O que nos motiva a orar?
O que pedimos?
Por que pedimos?
O que podemos aprender sobre nós mesmos a partir de nossas orações e das respostas que temos?
Devemos ser críticos severos de nós mesmos, pois, em última análise, não temos nada a perder. Ou melhor, o que temos de perder é lucro: nossa autoimagem inflacionada na presença do nosso próximo e de Deus. Além do mais, temos a promessa de que "se confessarmos os nossos pecados, ele, que é fiel e justo, perdoará nossos pecados e nos purificará de toda injustiça" (I Jo 1.9).
* Quando oramos pela salvação de alguém, é por esse alguém ou é por nós?
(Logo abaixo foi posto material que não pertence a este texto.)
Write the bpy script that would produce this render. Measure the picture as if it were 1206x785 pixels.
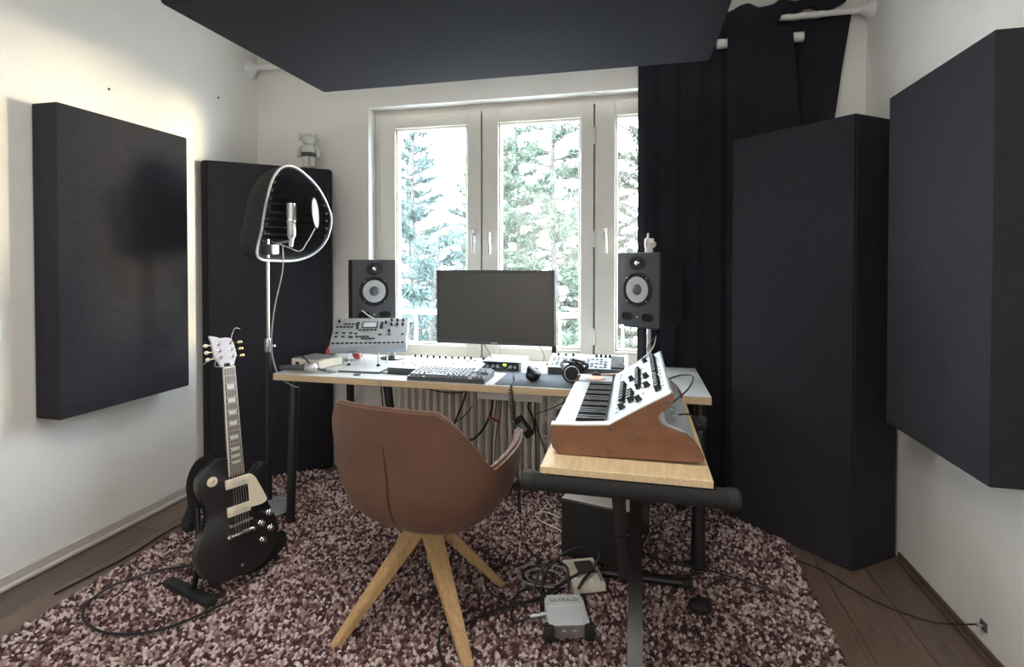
import bpy, bmesh, math, random
from mathutils import Vector as V, Matrix as M
import numpy as np
random.seed(7)
PI = math.pi
for o in list(bpy.data.objects):
    bpy.data.objects.remove(o)
SC = bpy.context.scene
C = SC.collection

# ---------------------------------------------------------------- camera
cd = bpy.data.cameras.new('camera')
cam = bpy.data.objects.new('camera', cd)
C.objects.link(cam)
cam.location = (0, 0, 1.32)
cam.rotation_euler = (math.radians(90 - 0.9), 0, math.radians(13.2))
cd.sensor_fit = 'HORIZONTAL'
cd.sensor_width = 36
cd.lens = 36 * 625 / 1206
cd.shift_y = -(392.5 - 319.8) / 1206
cd.clip_start = 0.05
SC.camera = cam

# ---------------------------------------------------------------- sky
w = bpy.data.worlds.new('sky')
SC.world = w
w.use_nodes = True
bg = w.node_tree.nodes['Background']
bg.inputs[0].default_value = (0.80, 0.91, 1.0, 1)
bg.inputs[1].default_value = 20.0

# ---------------------------------------------------------------- sun
def lamp(name, kind, loc, energy, color, rot=(0, 0, 0), size=None, sy=None, angle=None):
    l = bpy.data.lights.new(name, kind)
    l.energy = energy
    l.color = color
    if kind == 'AREA':
        l.shape = 'RECTANGLE'
        l.size = size
        l.size_y = sy
    if angle is not None:
        l.angle = angle
    o = bpy.data.objects.new(name, l)
    o.location = loc
    o.rotation_euler = rot
    C.objects.link(o)
    return o
def aim(o, d):
    o.rotation_euler = V(d).to_track_quat('-Z', 'Y').to_euler()
sun = lamp('low_sun', 'SUN', (3, 6, 3), 5.5, (1.0, 0.78, 0.42), angle=math.radians(12))
aim(sun, (-1, -0.62, 0.03))
# added fill lights, no source in view: behind the camera and under the ceiling
rear = lamp('added_rear_fill', 'AREA', (-0.6, -1.55, 1.6), 17, (1.0, 0.95, 0.89), size=2.4, sy=1.6)
aim(rear, (0, 1, 0.05))
top = lamp('added_ceiling_fill', 'AREA', (-0.6, 0.95, 2.74), 24, (1.0, 0.95, 0.88), size=1.2, sy=1.2)

# ---------------------------------------------------------------- exposure
vs = SC.view_settings
vs.view_transform = 'Standard'
vs.look = 'None'
vs.exposure = 0.55
vs.gamma = 1.0
vs.use_curve_mapping = False

# ================================================================ helpers
class G:
    """collects geometry, links it as ONE mesh object"""
    def __init__(s):
        s.v = []; s.f = []
    def add(s, vs_, fs, m=None):
        b = len(s.v)
        for p in vs_:
            p = V(p)
            s.v.append(tuple(m @ p if m is not None else p))
        s.f += [tuple(b + i for i in f) for f in fs]
        return s
    def box(s, c, d, m=None, bev=0.0, seg=1):
        bm = bmesh.new()
        bmesh.ops.create_cube(bm, size=1)
        bmesh.ops.scale(bm, vec=d, verts=bm.verts)
        if bev > 0:
            bmesh.ops.bevel(bm, geom=bm.edges[:], offset=bev, segments=seg, affect='EDGES', profile=0.5)
        bm.verts.index_update()
        mm = (m if m is not None else M()) @ M.Translation(c)
        s.add([v.co for v in bm.verts], [[v.index for v in f.verts] for f in bm.faces], mm)
        bm.free()
        return s
    def b2(s, a, b, m=None, bev=0.0, seg=1):
        return s.box([(a[i] + b[i]) / 2 for i in range(3)], [abs(b[i] - a[i]) for i in range(3)], m, bev, seg)
    def tube(s, pts, r, n=8, m=None, cap=True, closed=False):
        P = [V(p) for p in pts]
        k = len(P)
        R_ = r if isinstance(r, (list, tuple)) else [r] * k
        vs_ = []; fs = []
        def tan(i):
            if closed: return (P[(i + 1) % k] - P[i - 1]).normalized()
            a = P[max(i - 1, 0)]; b = P[min(i + 1, k - 1)]
            d = b - a
            return d.normalized() if d.length > 1e-9 else V((0, 0, 1))
        t = tan(0)
        u = t.orthogonal().normalized()
        for i in range(k):
            t = tan(i)
            u = (u - t * u.dot(t))
            u = u.normalized() if u.length > 1e-6 else t.orthogonal().normalized()
            x = t.cross(u)
            for j in range(n):
                a = 2 * PI * j / n
                vs_.append(P[i] + (u * math.cos(a) + x * math.sin(a)) * R_[i])
        for i in range(k if closed else k - 1):
            i2 = (i + 1) % k
            for j in range(n):
                j2 = (j + 1) % n
                fs.append((i * n + j, i * n + j2, i2 * n + j2, i2 * n + j))
        if cap and not closed:
            fs.append(tuple(range(n - 1, -1, -1)))
            fs.append(tuple((k - 1) * n + j for j in range(n)))
        return s.add(vs_, fs, m)
    def cyl(s, a, b, r, r2=None, n=16, m=None):
        return s.tube([a, b], [r, r if r2 is None else r2], n, m)
    def lathe(s, prof, n=24, m=None):
        vs_ = []; fs = []
        for (r, z) in prof:
            for j in range(n):
                a = 2 * PI * j / n
                vs_.append((r * math.cos(a), r * math.sin(a), z))
        for i in range(len(prof) - 1):
            for j in range(n):
                j2 = (j + 1) % n
                fs.append((i * n + j, i * n + j2, (i + 1) * n + j2, (i + 1) * n + j))
        fs.append(tuple(range(n - 1, -1, -1)))
        k = len(prof) - 1
        fs.append(tuple(k * n + j for j in range(n)))
        return s.add(vs_, fs, m)
    def prism(s, poly, a, b, m=None):
        n = len(poly)
        vs_ = [(p[0], p[1], a) for p in poly] + [(p[0], p[1], b) for p in poly]
        fs = [tuple(range(n - 1, -1, -1)), tuple(range(n, 2 * n))]
        fs += [(i, (i + 1) % n, n + (i + 1) % n, n + i) for i in range(n)]
        return s.add(vs_, fs, m)
    def ball(s, c, r, n=12, m=None):
        rr = r if isinstance(r, (list, tuple)) else (r, r, r)
        vs_ = []; fs = []
        h = n // 2 + 1
        for i in range(h + 1):
            t = PI * i / h
            for j in range(n):
                a = 2 * PI * j / n
                vs_.append((c[0] + rr[0] * math.sin(t) * math.cos(a), c[1] + rr[1] * math.sin(t) * math.sin(a), c[2] + rr[2] * math.cos(t)))
        for i in range(h):
            for j in range(n):
                j2 = (j + 1) % n
                fs.append((i * n + j, (i + 1) * n + j, (i + 1) * n + j2, i * n + j2))
        return s.add(vs_, fs, m)
    def mesh(s, name, mat, sharp=35):
        me = bpy.data.meshes.new(name)
        me.from_pydata(s.v, [], s.f)
        bm = bmesh.new()
        bm.from_mesh(me)
        bmesh.ops.remove_doubles(bm, verts=bm.verts, dist=1e-6)
        bmesh.ops.recalc_face_normals(bm, faces=bm.faces)
        bm.to_mesh(me)
        bm.free()
        me.materials.append(mat)
        if sharp:
            me.polygons.foreach_set('use_smooth', [True] * len(me.polygons))
            me.set_sharp_from_angle(angle=math.radians(sharp))
        return me
    def obj(s, name, mat, parent=None, label=None, kind=None, sharp=35, loc=None):
        o = bpy.data.objects.new(name, s.mesh(name, mat, sharp))
        C.objects.link(o)
        if parent is not None: o.parent = parent
        if label: o['label'] = label
        if kind: o['kind'] = kind
        if loc is not None: o.location = loc
        return o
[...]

Que motivação egoísta pode (não significa que exista uma) estar nos movendo?
* Quando intercedemos pelos governantes pensamos nos benefícios que um governo justo traz a toda sociedade ou apenas esperamos obter benefícios?
* Quando pedimos pela saúde do nosso próximo é nele que pensamos ou na oportunidade de mostrarmos "como nosso deus é poderoso"?
* Quando rogamos alguma coisa não será por preguiça de correr atrás dela?
Contudo, nossa natureza é complexa o suficiente para termos, dentro de nós mesmos, desejos/sonhos ambíguos e contraditórios. Boas intenções estão, freqüentemente, maculadas por egoísmo. Acredito que devemos orar e discernir bem os propósitos do nosso coração, e aproveitar a oportunidade de expô-los ao Pai, como parte do nosso processo de santificação e crescimento espiritual.
Longe de qualquer um de nós nos constituirmos juízes da oração alheia. Sejamos, unicamente, juízes de nós mesmos e oremos: "Senhor, ensina-nos a orar".